Money is like potato chips. "Crunch all you want. We'll make more."
While that is indeed true (if you want it bad enough, you'll find a way), by the same token I believe we have a financial problem on our hands in aviation. We can all quibble about the drivers (tort, insurance rates, market domination by selected vendors, government regulation, so on), at the end of the day, the product is just too damn expensive on a unit basis.
I can walk into most any boat dealer and walk out with a boat, slip/mooring, and winter storage yard for a fixed monthly payment all wrapped together. It requires freakishly little knowledge and the financing of the asset is very simple.
OTOH, if I walk into a FBO, the process is entirely different. What, you want me to spend $120 an hour to learn how to fly, and it could take me more than the 40 hours to do it? There isn't a fixed price? Aside from putting it on a credit card (antithetical to many; yet they'll happily finance something for 7% over 5 years), and purchasing an older, run out plane that is only good for you and MAYBE friend, this is one heck of an expensive hobby that has significant barriers to entry compared to most other "luxury" pursuits.
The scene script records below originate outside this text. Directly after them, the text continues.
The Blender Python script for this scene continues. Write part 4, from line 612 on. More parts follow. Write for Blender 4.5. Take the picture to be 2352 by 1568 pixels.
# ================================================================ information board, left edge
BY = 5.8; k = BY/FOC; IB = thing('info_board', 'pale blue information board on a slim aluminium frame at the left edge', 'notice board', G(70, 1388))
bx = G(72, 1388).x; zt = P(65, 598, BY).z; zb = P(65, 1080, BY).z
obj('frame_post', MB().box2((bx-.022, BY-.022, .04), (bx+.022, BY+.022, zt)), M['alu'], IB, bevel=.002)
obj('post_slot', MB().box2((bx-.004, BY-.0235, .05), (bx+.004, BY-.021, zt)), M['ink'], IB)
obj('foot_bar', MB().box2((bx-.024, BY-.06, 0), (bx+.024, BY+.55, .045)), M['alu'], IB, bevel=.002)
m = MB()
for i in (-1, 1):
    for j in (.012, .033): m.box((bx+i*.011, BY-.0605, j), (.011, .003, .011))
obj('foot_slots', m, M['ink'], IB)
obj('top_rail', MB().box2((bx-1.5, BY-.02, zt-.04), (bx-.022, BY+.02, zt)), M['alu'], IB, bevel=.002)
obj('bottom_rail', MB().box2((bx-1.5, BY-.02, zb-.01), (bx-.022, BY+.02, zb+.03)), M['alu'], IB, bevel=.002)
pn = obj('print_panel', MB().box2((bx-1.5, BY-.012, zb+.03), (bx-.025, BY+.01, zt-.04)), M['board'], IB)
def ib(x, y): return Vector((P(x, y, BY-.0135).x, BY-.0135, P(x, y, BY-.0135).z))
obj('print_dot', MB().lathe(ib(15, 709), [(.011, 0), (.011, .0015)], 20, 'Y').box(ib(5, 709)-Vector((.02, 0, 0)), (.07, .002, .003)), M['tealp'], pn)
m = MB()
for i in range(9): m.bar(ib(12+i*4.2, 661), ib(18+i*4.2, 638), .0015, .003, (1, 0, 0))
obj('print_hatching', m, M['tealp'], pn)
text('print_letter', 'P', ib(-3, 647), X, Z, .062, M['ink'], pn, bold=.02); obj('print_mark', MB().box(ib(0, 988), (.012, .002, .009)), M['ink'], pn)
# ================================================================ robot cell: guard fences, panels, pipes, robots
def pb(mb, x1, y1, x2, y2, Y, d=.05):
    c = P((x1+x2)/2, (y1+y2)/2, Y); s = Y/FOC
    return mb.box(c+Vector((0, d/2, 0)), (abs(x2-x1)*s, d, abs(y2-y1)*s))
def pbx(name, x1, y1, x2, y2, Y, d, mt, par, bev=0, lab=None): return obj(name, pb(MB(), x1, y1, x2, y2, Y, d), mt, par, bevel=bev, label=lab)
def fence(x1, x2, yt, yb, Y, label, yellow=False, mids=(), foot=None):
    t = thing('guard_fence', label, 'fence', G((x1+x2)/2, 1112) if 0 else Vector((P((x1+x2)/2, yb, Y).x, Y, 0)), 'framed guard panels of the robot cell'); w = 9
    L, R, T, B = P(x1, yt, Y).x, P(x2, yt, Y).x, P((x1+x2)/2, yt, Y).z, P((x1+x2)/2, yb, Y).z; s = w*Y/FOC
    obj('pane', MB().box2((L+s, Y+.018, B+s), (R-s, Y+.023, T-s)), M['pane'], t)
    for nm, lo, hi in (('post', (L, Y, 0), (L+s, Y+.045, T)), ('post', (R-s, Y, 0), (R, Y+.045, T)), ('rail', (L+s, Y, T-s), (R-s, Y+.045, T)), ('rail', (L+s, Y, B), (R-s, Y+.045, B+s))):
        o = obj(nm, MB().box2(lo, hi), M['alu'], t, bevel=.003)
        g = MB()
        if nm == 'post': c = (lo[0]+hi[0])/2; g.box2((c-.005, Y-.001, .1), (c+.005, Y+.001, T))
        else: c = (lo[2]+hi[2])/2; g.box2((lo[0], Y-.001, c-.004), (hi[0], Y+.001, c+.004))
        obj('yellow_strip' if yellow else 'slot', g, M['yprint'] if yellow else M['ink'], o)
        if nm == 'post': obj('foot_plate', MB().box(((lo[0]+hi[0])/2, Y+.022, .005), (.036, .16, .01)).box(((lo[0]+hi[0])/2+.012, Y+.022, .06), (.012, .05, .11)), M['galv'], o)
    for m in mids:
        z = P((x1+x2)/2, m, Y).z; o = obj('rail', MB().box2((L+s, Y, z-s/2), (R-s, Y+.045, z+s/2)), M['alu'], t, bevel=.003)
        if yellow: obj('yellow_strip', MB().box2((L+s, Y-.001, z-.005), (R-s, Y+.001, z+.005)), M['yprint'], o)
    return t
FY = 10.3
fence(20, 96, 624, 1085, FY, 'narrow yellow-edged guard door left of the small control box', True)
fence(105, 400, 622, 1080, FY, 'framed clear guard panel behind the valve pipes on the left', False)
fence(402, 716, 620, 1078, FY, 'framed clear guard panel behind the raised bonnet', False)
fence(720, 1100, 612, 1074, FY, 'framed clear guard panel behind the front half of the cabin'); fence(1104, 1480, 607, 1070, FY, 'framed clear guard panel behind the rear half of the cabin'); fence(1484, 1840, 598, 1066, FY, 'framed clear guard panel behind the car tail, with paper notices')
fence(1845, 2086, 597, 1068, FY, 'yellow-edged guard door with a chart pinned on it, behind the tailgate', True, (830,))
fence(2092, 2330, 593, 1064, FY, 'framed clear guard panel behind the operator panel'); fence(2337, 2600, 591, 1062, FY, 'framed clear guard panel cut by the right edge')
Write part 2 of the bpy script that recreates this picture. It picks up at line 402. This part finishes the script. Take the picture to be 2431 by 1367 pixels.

As an example, an old co-worker bought a brand new Trophy 25 CC saltwater fishing boat. Twin Merc 175's and a panel full of Garmin, Honeywell, and Icom's, trailer, winter storage rolled in and a trailer, all for $82,500. Took out a 7 year note on it at a (decent) 8% interest rate. He put a few grand of cash into it, upgraded to a new truck, and voila, he's a fisherman who can go fishing any time with up to 6 other friends. Weather? He has radar, a GPS, and weather uplink; he can just drop the boat in in-shore and not make a run for the canyons.
A brand new plane with all the pretty glass, and the ability to run most weather (save for icing and severe turb), and to move 4 adults around, I'm in the game for $500k with a plane, insurance, my license, and a storage fee for the plane. This is not how most pilots I know would start; however, this is how most people think - how can I get all the bells and whistles? What do you mean there isn't a warranty? And so it goes.
Now, from a financial perspective, you can do aviation for a heck of a lot less. But the sheer uncertanty of it all, plus with the cost of an airframe that can hold more than two adults, with all the pretty glass and factory new, adds in the barriers that keep new pilot starts so dang low.
I liken aviation to those into classic cars, sailboats, or old wooden boats - people who are passionate about something to the point of all logical exclusion. At the end of the day, GA makes financial sense for very, very few of us - and for those that do, they represent a very small fraction of pilot starts (but a very large fraction of owner/pilots, I bet)
I don't think Light Sport is the solution. I don't think VLJs are the solution. How do we drop the cost of building and certifying 4 place, 4 "modern" (read: 200#) adult capacity, with some bags and gas, such that it is no longer comparable to a beach house and a really beautiful sports car?